Similarly, it’s not unreasonable that crimes unmotivated by any personal beef, but simply by animosity toward an entire demographic group, are particularly obnoxious and threatening to the public peace and thus should be deterred by higher penalties. …

But this concept also means that the law should distinguish between “hate crimes” in which animus against a group rather than a person was the motivation and “anger crimes” in which the aggressor’s motivation was to harm a particular individual. That would mean that punishing a criminal additionally for, say, shouting a racial epithet in the heat of a fight would not be considered a hate crime.

It’s essential for the sake of justice that hate crimes be defined objectively rather than making it a hate crime for, say, a white person to “punch down” at a black but not for a black person to “punch up” at a white. Violence motivated by animus toward a racial group should be punished equally no matter who punches whom.

This, however, is considered a highly controversial point of view by the ACLU.

If the goal of hate crime legislation is not merely to punch up at whites but to deter crimes that increase society’s overall level of racial animosity, then interracial hate hoaxes should be punished especially hard.

This raises the question of whether motivations in lying to the cops should be carefully assessed, or whether interracial hoaxes should simply be treated as offenses against public order no matter what the reason. For example, how much does it matter what Susan Smith’s or Jussie Smollett’s motives were in making up their stories about attackers of another race?

Smith likely wasn’t trying to make blacks looks bad; she was instead trying to get away with murdering her children. Blaming a black man was a handy lie for her. But it was a bad thing to do (even beyond the child-murdering).

Targeting whites for opprobrium was probably more central to Smollett’s conspiracy, but he might phrase his motivation as more that of helping his friend Sen. Kamala Harris replace the hated Donald Trump as president.

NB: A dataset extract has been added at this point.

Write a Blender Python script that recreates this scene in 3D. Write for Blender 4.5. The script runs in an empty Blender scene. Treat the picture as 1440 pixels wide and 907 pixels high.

But perhaps it isn’t helpful or necessary to try to untangle the confused thinking of a Smith or a Jollett? Maybe we should just automatically increase the penalty for lying to the cops if the lie crosses racial lines? If you are going to make up a criminal who victimized you, at least make up one of your own race. It’s less bad for everybody that way.

This logic leads to another idea, one I associate with Jared Taylor: Perhaps all crimes should be punished more severely if their victims are of another race. If you like to rob or brawl, stick with people of your own kind.

I’m not sure that I’m ready to go that far, but growing diversity may lead us to these kinds of laws simply to preserve the peace.